## Source records
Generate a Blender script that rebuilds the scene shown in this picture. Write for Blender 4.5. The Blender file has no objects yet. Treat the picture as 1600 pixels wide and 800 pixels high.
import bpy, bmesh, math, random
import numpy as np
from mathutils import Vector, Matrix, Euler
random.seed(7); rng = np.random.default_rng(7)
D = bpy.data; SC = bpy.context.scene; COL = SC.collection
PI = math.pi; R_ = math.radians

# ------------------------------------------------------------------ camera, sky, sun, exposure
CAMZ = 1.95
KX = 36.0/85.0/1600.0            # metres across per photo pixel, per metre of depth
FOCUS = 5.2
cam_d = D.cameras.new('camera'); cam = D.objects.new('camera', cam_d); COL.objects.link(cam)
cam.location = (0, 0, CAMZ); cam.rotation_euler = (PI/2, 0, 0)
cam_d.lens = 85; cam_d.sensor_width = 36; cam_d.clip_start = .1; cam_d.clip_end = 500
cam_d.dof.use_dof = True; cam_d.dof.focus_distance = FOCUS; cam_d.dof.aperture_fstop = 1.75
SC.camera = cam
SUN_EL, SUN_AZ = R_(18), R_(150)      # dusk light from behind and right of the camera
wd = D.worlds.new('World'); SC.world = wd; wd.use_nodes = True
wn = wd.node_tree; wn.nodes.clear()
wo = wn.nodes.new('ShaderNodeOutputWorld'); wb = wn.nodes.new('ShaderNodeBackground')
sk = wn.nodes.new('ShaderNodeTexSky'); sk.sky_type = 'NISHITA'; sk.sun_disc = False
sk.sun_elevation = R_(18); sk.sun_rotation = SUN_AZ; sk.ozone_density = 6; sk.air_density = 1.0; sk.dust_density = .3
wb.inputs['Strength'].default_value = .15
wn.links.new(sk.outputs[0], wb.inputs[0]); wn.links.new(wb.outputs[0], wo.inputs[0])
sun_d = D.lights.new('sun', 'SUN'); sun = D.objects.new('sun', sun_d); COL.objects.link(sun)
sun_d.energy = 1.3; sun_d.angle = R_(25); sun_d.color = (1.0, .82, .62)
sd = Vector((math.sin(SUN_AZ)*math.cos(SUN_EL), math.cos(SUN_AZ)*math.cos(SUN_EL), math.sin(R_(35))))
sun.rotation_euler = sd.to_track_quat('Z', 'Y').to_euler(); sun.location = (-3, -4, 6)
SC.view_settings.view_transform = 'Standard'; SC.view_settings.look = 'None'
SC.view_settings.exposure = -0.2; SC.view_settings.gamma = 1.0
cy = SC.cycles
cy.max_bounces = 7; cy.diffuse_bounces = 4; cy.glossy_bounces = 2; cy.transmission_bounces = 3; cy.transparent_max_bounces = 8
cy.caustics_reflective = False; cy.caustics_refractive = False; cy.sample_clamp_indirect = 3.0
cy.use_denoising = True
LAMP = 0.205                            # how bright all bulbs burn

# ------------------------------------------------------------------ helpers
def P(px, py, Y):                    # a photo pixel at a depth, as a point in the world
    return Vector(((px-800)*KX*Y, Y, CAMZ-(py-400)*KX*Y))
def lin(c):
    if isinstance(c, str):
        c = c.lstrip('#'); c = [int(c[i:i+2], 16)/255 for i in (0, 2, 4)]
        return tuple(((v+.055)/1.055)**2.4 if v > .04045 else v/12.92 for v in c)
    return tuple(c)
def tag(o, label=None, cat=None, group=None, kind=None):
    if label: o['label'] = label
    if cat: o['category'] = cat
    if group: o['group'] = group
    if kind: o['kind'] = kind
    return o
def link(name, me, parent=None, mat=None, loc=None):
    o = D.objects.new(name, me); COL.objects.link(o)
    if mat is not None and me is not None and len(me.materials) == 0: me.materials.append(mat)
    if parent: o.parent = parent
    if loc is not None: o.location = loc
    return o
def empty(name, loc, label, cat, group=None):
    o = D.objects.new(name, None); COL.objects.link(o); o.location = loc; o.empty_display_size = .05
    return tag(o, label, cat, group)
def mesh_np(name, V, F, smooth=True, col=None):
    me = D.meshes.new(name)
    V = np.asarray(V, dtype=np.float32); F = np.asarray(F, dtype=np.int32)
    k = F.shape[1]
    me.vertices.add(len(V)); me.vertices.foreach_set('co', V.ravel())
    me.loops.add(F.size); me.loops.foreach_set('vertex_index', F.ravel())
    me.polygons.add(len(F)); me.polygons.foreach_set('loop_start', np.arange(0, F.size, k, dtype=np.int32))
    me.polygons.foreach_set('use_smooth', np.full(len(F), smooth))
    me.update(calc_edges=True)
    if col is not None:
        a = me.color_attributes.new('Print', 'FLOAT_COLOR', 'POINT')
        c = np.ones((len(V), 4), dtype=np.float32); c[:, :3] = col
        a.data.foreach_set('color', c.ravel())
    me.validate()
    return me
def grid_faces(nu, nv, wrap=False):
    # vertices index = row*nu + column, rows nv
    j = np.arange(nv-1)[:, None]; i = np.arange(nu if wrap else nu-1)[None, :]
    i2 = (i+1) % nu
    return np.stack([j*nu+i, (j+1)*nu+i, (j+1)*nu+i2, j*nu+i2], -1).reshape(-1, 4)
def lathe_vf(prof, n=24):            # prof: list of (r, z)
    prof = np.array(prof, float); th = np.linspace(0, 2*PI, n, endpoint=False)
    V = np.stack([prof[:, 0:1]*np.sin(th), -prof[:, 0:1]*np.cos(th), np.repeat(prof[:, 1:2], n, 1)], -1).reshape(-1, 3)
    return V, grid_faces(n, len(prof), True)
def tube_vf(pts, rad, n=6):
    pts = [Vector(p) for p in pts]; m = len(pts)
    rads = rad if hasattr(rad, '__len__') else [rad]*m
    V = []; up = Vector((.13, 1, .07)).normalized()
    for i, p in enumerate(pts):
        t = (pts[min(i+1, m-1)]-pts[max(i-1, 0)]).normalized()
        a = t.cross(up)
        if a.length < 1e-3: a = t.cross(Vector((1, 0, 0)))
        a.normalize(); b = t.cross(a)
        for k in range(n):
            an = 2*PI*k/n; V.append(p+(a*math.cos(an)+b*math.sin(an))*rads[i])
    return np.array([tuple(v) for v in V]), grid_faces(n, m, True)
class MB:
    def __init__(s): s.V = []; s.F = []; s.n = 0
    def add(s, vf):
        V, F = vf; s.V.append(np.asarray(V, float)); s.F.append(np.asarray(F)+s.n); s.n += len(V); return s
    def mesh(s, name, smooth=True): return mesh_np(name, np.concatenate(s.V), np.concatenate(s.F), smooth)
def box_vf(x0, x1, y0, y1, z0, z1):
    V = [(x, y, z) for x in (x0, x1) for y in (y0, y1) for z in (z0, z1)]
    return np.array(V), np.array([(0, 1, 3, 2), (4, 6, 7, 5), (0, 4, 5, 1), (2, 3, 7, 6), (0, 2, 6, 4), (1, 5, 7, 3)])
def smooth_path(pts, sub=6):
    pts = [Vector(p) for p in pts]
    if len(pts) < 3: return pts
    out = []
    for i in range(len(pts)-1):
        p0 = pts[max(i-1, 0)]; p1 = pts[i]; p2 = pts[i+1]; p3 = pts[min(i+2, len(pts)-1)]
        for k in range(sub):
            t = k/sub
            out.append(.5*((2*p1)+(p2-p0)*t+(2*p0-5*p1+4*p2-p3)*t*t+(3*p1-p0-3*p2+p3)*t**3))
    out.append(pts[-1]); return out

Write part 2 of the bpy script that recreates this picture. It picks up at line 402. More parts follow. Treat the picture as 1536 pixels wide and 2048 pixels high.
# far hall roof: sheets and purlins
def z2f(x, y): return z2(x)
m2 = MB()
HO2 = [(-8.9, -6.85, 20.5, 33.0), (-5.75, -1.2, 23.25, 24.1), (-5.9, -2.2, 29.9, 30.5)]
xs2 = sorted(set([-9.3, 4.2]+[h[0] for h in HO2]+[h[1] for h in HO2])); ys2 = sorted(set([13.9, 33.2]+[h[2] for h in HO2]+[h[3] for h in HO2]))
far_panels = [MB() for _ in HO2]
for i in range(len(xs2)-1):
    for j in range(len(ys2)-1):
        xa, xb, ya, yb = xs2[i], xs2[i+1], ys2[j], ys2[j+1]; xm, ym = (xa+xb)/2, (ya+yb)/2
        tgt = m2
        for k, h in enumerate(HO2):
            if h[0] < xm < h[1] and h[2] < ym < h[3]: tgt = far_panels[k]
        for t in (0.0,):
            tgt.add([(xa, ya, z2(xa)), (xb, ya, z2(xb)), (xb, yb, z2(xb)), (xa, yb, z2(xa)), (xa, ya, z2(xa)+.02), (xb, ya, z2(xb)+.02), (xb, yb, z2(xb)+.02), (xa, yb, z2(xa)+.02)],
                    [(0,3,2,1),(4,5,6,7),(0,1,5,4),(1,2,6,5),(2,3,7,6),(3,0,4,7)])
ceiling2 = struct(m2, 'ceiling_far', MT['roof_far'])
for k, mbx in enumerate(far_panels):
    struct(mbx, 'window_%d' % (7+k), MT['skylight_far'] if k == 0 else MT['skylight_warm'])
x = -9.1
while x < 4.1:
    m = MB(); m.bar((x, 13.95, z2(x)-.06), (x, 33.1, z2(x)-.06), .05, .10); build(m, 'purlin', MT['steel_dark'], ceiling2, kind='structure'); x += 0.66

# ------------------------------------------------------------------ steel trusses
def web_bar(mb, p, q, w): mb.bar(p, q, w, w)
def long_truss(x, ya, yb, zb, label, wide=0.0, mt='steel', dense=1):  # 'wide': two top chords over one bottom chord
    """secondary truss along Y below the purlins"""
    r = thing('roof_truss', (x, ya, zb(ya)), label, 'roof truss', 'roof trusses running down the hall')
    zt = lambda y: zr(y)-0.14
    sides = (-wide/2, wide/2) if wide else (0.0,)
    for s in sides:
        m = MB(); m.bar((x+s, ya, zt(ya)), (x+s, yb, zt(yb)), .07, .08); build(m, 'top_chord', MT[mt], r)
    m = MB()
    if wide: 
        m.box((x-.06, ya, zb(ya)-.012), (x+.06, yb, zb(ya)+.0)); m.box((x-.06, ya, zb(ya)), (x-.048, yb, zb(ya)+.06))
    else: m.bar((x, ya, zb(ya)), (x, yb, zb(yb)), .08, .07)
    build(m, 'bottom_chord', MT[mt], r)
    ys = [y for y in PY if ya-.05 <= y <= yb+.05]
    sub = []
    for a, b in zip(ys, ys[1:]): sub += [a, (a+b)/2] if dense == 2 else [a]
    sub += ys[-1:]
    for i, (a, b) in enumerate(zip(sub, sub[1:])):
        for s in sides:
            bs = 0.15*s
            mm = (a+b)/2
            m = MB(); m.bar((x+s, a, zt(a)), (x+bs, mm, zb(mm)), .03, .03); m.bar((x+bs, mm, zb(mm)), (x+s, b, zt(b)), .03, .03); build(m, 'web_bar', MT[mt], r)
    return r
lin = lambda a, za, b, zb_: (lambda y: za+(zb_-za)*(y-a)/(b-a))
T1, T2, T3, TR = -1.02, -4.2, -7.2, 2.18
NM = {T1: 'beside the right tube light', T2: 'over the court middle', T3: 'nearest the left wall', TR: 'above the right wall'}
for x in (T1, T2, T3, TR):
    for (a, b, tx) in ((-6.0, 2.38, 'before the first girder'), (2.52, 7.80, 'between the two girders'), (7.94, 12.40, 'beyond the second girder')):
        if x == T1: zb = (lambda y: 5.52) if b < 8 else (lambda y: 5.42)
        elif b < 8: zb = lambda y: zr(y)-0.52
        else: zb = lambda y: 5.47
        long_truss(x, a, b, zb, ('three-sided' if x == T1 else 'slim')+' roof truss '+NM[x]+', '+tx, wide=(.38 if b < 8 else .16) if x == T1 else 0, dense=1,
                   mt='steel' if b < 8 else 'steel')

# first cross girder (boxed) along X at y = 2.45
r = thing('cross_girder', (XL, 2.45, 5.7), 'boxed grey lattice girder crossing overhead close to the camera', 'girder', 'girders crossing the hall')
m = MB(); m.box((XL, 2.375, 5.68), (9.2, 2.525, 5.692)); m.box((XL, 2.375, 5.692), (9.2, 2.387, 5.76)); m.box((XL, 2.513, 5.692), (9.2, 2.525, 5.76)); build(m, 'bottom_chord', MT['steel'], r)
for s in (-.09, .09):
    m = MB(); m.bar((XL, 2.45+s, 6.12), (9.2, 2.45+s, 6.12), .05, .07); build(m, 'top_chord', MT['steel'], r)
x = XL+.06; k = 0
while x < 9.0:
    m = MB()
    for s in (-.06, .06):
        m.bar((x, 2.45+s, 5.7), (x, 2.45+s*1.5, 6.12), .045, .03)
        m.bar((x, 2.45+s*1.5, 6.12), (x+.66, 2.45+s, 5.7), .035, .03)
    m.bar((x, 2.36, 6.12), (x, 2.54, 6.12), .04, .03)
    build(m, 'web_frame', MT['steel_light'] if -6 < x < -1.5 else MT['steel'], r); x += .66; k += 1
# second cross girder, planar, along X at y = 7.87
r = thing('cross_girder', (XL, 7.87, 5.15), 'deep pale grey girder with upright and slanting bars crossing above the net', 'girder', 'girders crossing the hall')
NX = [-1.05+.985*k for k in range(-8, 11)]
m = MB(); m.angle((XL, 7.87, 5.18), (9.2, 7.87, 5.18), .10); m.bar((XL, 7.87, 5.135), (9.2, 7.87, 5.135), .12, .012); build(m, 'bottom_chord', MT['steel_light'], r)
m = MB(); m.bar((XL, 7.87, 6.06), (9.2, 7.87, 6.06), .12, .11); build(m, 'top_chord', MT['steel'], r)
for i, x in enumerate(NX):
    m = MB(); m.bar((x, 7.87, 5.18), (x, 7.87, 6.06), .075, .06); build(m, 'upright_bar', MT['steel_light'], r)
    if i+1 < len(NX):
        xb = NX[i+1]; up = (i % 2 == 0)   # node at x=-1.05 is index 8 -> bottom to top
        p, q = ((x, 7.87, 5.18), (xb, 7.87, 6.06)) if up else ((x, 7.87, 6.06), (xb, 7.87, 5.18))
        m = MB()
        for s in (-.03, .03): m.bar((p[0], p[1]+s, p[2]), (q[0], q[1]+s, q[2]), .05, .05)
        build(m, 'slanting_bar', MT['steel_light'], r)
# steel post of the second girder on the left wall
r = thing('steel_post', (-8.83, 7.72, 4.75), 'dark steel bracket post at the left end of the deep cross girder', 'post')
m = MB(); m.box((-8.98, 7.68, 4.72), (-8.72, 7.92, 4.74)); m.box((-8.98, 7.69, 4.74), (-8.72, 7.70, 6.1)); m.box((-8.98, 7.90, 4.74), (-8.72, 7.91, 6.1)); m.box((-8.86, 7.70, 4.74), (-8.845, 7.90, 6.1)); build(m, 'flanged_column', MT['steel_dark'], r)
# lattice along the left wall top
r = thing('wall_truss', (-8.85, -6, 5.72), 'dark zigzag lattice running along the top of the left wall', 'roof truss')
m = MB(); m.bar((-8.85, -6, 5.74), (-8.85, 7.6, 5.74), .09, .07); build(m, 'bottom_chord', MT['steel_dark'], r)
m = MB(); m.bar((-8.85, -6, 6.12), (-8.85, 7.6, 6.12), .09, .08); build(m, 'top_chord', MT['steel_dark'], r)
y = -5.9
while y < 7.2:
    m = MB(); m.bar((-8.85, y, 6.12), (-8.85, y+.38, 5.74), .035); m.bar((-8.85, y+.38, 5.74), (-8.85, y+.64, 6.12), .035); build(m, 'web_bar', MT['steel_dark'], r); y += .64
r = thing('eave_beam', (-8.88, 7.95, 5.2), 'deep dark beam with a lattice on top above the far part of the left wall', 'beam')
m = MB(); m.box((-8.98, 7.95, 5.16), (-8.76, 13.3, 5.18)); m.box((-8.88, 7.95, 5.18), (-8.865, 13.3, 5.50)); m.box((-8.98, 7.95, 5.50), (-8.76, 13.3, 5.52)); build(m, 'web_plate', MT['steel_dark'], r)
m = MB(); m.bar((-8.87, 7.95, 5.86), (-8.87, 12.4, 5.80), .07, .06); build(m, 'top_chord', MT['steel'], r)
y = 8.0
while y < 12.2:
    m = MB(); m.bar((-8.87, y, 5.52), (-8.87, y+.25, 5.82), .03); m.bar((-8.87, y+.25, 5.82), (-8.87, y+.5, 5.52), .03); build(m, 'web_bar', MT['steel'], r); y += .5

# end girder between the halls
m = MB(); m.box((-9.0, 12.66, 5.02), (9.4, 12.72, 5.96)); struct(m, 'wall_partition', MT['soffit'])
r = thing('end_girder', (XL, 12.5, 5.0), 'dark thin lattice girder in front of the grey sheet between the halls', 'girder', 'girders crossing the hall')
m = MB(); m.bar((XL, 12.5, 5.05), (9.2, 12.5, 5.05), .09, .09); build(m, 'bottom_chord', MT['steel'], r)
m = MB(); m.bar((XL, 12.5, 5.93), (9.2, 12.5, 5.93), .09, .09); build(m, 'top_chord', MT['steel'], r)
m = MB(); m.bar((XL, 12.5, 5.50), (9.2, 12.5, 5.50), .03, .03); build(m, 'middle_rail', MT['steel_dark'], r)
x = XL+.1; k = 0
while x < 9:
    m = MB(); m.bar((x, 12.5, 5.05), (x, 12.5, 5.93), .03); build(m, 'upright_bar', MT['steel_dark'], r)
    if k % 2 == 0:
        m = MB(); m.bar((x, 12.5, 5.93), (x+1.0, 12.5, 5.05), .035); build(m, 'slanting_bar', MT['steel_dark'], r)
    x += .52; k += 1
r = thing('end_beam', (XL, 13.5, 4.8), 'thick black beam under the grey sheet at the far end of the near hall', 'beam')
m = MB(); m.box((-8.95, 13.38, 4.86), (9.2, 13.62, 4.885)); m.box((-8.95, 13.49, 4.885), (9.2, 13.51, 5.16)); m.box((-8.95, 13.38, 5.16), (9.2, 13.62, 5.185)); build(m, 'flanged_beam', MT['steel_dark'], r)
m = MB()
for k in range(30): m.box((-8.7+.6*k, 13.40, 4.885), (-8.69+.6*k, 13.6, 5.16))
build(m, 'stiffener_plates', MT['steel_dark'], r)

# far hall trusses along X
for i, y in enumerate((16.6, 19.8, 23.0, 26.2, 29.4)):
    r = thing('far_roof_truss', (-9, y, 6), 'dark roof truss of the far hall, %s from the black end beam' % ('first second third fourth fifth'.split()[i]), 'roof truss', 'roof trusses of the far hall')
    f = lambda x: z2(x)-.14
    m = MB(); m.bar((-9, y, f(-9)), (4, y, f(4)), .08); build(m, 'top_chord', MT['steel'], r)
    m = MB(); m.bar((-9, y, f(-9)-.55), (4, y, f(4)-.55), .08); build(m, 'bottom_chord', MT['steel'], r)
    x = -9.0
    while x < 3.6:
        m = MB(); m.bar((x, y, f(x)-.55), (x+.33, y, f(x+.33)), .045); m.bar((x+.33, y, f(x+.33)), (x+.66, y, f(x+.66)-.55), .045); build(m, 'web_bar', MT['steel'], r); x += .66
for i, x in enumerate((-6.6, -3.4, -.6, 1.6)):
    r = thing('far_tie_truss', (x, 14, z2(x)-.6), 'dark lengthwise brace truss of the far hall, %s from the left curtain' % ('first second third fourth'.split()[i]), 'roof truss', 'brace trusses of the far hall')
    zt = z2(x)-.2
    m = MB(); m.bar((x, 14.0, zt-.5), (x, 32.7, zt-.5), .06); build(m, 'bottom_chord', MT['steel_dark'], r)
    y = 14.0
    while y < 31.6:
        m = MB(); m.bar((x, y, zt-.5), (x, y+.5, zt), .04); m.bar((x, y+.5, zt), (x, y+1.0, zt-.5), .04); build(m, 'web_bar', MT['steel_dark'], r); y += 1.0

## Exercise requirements
Quote the listing above from its first line to the line with "PI = math.pi; R_ = math.radians", inclusive, and add nothing.

## Task output
Generate a Blender script that rebuilds the scene shown in this picture. Write for Blender 4.5. The Blender file has no objects yet. Treat the picture as 1600 pixels wide and 800 pixels high.
import bpy, bmesh, math, random
import numpy as np
from mathutils import Vector, Matrix, Euler
random.seed(7); rng = np.random.default_rng(7)
D = bpy.data; SC = bpy.context.scene; COL = SC.collection
PI = math.pi; R_ = math.radians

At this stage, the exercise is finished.